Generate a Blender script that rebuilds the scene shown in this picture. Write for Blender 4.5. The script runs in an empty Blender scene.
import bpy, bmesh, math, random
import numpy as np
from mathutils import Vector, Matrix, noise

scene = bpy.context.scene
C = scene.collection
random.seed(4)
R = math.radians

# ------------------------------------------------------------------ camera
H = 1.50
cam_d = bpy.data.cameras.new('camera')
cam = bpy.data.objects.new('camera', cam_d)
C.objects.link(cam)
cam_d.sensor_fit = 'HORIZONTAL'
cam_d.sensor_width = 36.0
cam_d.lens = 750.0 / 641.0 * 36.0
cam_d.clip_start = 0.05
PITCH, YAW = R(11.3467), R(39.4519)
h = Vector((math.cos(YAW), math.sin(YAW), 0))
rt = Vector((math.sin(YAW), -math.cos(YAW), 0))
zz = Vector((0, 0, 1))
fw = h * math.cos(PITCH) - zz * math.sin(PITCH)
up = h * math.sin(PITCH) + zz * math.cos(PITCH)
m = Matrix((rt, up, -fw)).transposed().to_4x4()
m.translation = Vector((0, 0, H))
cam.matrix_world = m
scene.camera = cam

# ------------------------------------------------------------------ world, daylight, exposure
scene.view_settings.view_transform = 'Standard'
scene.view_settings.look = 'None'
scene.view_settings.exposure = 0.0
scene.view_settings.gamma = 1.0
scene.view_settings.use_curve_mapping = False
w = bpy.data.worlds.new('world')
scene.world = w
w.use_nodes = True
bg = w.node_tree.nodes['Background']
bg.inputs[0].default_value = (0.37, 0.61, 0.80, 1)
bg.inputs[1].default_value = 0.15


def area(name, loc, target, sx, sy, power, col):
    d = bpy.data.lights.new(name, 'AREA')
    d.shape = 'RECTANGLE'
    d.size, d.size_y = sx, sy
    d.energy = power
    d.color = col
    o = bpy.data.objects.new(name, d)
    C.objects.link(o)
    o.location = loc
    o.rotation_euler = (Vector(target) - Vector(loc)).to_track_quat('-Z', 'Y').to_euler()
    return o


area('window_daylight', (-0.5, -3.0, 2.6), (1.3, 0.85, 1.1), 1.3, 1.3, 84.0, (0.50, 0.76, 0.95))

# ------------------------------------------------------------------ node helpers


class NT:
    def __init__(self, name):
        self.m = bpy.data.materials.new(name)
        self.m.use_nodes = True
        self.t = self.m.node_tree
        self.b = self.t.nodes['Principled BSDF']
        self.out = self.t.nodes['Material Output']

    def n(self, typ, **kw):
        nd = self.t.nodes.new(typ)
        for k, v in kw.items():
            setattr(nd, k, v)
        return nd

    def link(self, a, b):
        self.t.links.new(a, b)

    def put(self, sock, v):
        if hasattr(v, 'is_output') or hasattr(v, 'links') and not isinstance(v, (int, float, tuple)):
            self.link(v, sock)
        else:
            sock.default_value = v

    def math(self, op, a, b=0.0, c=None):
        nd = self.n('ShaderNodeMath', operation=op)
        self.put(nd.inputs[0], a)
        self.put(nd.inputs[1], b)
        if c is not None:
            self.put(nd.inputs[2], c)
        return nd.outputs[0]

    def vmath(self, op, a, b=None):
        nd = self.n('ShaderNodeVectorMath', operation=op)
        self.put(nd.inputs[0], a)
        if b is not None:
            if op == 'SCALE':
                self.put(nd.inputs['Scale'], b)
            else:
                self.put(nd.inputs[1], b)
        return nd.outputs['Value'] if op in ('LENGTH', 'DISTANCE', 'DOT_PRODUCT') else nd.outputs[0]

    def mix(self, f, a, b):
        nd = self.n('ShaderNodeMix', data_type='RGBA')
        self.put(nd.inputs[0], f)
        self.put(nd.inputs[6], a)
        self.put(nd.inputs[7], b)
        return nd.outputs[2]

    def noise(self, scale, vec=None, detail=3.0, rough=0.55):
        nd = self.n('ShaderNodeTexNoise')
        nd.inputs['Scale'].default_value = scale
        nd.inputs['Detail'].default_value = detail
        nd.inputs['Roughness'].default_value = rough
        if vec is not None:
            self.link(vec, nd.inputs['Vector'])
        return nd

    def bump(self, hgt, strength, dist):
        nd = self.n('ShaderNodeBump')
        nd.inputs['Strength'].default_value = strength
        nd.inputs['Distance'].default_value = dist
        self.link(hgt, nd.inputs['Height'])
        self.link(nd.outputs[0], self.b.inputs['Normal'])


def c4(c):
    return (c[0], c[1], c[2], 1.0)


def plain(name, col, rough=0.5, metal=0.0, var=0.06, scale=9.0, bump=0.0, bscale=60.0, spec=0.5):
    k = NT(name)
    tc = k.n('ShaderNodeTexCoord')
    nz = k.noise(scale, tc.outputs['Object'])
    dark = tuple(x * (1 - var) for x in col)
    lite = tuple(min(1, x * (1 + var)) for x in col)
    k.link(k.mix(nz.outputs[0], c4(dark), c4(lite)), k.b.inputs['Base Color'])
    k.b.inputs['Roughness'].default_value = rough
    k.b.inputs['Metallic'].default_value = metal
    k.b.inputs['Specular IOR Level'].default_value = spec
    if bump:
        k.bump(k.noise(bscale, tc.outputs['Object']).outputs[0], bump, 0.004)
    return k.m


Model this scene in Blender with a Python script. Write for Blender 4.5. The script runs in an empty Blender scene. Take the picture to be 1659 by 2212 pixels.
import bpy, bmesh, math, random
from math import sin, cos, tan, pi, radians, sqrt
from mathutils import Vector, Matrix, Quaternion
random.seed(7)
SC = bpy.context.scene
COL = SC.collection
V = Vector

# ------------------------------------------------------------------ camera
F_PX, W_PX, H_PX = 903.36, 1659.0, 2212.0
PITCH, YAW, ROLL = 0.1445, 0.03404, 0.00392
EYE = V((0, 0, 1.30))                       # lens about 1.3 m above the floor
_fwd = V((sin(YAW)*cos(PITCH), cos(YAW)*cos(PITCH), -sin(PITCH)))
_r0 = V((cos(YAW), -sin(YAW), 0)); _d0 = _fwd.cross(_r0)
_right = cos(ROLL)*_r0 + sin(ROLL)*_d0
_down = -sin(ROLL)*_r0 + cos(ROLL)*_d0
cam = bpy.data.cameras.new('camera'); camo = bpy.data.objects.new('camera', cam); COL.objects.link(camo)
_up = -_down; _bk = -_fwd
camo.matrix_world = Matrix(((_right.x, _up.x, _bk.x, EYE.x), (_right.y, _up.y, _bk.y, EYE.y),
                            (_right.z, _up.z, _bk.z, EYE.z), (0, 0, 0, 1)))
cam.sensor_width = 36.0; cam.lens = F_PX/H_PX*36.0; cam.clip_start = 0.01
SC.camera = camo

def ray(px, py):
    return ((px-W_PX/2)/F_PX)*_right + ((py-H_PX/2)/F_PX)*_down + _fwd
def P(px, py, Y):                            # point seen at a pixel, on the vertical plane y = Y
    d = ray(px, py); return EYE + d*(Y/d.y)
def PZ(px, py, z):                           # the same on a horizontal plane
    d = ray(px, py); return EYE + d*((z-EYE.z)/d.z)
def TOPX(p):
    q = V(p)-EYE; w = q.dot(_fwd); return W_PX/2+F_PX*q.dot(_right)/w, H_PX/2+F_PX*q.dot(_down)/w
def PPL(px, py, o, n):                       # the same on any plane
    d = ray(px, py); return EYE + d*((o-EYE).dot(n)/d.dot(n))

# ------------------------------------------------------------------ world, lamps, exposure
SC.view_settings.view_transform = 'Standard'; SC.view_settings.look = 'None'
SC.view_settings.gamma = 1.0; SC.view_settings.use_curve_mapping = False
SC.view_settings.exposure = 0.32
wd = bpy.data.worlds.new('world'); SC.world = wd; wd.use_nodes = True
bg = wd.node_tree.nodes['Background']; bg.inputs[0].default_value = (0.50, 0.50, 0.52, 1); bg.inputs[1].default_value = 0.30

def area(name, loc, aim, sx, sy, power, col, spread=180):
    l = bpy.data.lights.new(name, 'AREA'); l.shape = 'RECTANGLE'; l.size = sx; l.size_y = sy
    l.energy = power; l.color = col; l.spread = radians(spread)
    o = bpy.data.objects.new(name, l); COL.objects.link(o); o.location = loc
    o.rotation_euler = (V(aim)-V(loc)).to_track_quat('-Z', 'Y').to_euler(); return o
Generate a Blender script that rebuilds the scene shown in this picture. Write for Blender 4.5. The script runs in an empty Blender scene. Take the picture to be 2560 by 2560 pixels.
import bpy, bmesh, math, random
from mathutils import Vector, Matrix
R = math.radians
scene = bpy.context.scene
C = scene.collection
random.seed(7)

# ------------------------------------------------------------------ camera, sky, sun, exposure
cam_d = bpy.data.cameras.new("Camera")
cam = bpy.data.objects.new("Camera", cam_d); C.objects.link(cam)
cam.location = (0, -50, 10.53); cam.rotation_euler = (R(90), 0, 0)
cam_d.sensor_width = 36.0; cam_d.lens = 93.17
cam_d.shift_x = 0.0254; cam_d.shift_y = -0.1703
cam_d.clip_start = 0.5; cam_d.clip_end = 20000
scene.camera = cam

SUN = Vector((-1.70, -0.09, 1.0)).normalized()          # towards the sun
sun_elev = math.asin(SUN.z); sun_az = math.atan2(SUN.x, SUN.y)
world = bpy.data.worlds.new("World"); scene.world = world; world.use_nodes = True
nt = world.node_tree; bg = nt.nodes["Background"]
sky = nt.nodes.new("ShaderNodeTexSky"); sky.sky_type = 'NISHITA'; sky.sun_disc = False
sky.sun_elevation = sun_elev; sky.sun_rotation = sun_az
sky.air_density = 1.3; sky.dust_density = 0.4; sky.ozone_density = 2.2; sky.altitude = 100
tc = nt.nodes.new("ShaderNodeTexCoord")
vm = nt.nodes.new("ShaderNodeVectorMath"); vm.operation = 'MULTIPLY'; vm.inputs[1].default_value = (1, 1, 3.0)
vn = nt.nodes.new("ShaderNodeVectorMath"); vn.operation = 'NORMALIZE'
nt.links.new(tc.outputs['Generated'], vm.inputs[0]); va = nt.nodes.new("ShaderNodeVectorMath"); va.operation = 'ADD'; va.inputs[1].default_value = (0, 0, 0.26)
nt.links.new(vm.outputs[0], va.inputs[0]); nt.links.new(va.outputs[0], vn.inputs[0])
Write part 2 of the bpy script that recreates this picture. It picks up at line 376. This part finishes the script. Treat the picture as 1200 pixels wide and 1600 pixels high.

****************************************

▸ **Problem statement**:
Everything from the first line of the data through the line containing "bg.inputs[1].default_value = 0.15" should be echoed exactly. Add nothing.

▸ **Output of the task**:
Generate a Blender script that rebuilds the scene shown in this picture. Write for Blender 4.5. The script runs in an empty Blender scene.
import bpy, bmesh, math, random
import numpy as np
from mathutils import Vector, Matrix, noise

scene = bpy.context.scene
C = scene.collection
random.seed(4)
R = math.radians

# ------------------------------------------------------------------ camera
H = 1.50
cam_d = bpy.data.cameras.new('camera')
cam = bpy.data.objects.new('camera', cam_d)
C.objects.link(cam)
cam_d.sensor_fit = 'HORIZONTAL'
cam_d.sensor_width = 36.0
cam_d.lens = 750.0 / 641.0 * 36.0
cam_d.clip_start = 0.05
PITCH, YAW = R(11.3467), R(39.4519)
h = Vector((math.cos(YAW), math.sin(YAW), 0))
rt = Vector((math.sin(YAW), -math.cos(YAW), 0))
zz = Vector((0, 0, 1))
fw = h * math.cos(PITCH) - zz * math.sin(PITCH)
up = h * math.sin(PITCH) + zz * math.cos(PITCH)
m = Matrix((rt, up, -fw)).transposed().to_4x4()
m.translation = Vector((0, 0, H))
cam.matrix_world = m
scene.camera = cam

# ------------------------------------------------------------------ world, daylight, exposure
scene.view_settings.view_transform = 'Standard'
scene.view_settings.look = 'None'
scene.view_settings.exposure = 0.0
scene.view_settings.gamma = 1.0
scene.view_settings.use_curve_mapping = False
w = bpy.data.worlds.new('world')
scene.world = w
w.use_nodes = True
bg = w.node_tree.nodes['Background']
bg.inputs[0].default_value = (0.37, 0.61, 0.80, 1)
bg.inputs[1].default_value = 0.15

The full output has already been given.